WHAT THIS TASK INVOLVES:
Repeat the material exactly as it appears.

_ _ _

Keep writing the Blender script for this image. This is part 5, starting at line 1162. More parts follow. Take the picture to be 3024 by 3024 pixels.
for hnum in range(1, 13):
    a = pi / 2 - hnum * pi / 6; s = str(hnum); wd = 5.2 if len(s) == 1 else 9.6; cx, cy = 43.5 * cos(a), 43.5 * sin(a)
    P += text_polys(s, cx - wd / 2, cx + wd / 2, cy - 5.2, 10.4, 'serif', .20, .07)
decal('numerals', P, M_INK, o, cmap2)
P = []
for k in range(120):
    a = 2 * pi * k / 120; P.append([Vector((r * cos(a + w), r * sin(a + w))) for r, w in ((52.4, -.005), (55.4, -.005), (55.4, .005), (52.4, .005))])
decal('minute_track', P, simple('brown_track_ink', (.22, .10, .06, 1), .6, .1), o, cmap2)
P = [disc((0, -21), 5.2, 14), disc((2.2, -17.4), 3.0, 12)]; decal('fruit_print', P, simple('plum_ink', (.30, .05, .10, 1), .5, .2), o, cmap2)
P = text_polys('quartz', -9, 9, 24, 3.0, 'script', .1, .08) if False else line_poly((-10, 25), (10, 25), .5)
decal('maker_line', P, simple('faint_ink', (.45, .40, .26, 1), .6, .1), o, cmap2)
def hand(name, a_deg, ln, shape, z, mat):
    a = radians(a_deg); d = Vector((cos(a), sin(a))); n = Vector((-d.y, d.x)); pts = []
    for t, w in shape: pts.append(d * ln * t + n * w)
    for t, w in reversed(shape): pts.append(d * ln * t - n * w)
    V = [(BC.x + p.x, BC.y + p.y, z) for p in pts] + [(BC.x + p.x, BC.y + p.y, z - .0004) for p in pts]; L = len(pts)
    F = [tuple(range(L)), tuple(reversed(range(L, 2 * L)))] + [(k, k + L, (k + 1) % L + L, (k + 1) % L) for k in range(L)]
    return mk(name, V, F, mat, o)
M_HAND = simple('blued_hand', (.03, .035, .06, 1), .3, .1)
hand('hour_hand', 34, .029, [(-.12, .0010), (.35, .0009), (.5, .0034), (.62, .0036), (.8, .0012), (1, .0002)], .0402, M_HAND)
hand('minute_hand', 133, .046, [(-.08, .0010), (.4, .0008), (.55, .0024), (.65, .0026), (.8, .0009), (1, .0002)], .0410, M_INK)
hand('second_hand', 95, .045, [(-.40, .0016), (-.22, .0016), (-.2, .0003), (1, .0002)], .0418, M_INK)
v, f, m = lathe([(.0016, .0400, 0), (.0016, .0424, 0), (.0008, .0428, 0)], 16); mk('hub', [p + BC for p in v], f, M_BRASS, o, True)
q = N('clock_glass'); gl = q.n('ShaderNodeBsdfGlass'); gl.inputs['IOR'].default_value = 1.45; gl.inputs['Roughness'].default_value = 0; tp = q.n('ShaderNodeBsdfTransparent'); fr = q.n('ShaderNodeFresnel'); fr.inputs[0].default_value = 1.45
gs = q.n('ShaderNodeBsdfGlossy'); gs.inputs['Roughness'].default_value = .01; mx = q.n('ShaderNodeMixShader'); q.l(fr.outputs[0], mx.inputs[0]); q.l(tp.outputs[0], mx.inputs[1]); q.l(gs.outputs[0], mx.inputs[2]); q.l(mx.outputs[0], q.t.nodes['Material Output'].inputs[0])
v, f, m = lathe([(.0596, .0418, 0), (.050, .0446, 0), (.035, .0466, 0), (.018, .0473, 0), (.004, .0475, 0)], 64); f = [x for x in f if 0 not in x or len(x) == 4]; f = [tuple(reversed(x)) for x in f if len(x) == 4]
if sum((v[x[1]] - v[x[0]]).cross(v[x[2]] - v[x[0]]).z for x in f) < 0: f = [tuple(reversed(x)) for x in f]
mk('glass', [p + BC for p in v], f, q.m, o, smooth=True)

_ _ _

THE RESULT:
Keep writing the Blender script for this image. This is part 5, starting at line 1162. More parts follow. Take the picture to be 3024 by 3024 pixels.
for hnum in range(1, 13):
    a = pi / 2 - hnum * pi / 6; s = str(hnum); wd = 5.2 if len(s) == 1 else 9.6; cx, cy = 43.5 * cos(a), 43.5 * sin(a)
    P += text_polys(s, cx - wd / 2, cx + wd / 2, cy - 5.2, 10.4, 'serif', .20, .07)
decal('numerals', P, M_INK, o, cmap2)
P = []
for k in range(120):
    a = 2 * pi * k / 120; P.append([Vector((r * cos(a + w), r * sin(a + w))) for r, w in ((52.4, -.005), (55.4, -.005), (55.4, .005), (52.4, .005))])
decal('minute_track', P, simple('brown_track_ink', (.22, .10, .06, 1), .6, .1), o, cmap2)
P = [disc((0, -21), 5.2, 14), disc((2.2, -17.4), 3.0, 12)]; decal('fruit_print', P, simple('plum_ink', (.30, .05, .10, 1), .5, .2), o, cmap2)
P = text_polys('quartz', -9, 9, 24, 3.0, 'script', .1, .08) if False else line_poly((-10, 25), (10, 25), .5)
decal('maker_line', P, simple('faint_ink', (.45, .40, .26, 1), .6, .1), o, cmap2)
def hand(name, a_deg, ln, shape, z, mat):
    a = radians(a_deg); d = Vector((cos(a), sin(a))); n = Vector((-d.y, d.x)); pts = []
    for t, w in shape: pts.append(d * ln * t + n * w)
    for t, w in reversed(shape): pts.append(d * ln * t - n * w)
    V = [(BC.x + p.x, BC.y + p.y, z) for p in pts] + [(BC.x + p.x, BC.y + p.y, z - .0004) for p in pts]; L = len(pts)
    F = [tuple(range(L)), tuple(reversed(range(L, 2 * L)))] + [(k, k + L, (k + 1) % L + L, (k + 1) % L) for k in range(L)]
    return mk(name, V, F, mat, o)
M_HAND = simple('blued_hand', (.03, .035, .06, 1), .3, .1)
hand('hour_hand', 34, .029, [(-.12, .0010), (.35, .0009), (.5, .0034), (.62, .0036), (.8, .0012), (1, .0002)], .0402, M_HAND)
hand('minute_hand', 133, .046, [(-.08, .0010), (.4, .0008), (.55, .0024), (.65, .0026), (.8, .0009), (1, .0002)], .0410, M_INK)
hand('second_hand', 95, .045, [(-.40, .0016), (-.22, .0016), (-.2, .0003), (1, .0002)], .0418, M_INK)
v, f, m = lathe([(.0016, .0400, 0), (.0016, .0424, 0), (.0008, .0428, 0)], 16); mk('hub', [p + BC for p in v], f, M_BRASS, o, True)
q = N('clock_glass'); gl = q.n('ShaderNodeBsdfGlass'); gl.inputs['IOR'].default_value = 1.45; gl.inputs['Roughness'].default_value = 0; tp = q.n('ShaderNodeBsdfTransparent'); fr = q.n('ShaderNodeFresnel'); fr.inputs[0].default_value = 1.45
gs = q.n('ShaderNodeBsdfGlossy'); gs.inputs['Roughness'].default_value = .01; mx = q.n('ShaderNodeMixShader'); q.l(fr.outputs[0], mx.inputs[0]); q.l(tp.outputs[0], mx.inputs[1]); q.l(gs.outputs[0], mx.inputs[2]); q.l(mx.outputs[0], q.t.nodes['Material Output'].inputs[0])
v, f, m = lathe([(.0596, .0418, 0), (.050, .0446, 0), (.035, .0466, 0), (.018, .0473, 0), (.004, .0475, 0)], 64); f = [x for x in f if 0 not in x or len(x) == 4]; f = [tuple(reversed(x)) for x in f if len(x) == 4]
if sum((v[x[1]] - v[x[0]]).cross(v[x[2]] - v[x[0]]).z for x in f) < 0: f = [tuple(reversed(x)) for x in f]
mk('glass', [p + BC for p in v], f, q.m, o, smooth=True)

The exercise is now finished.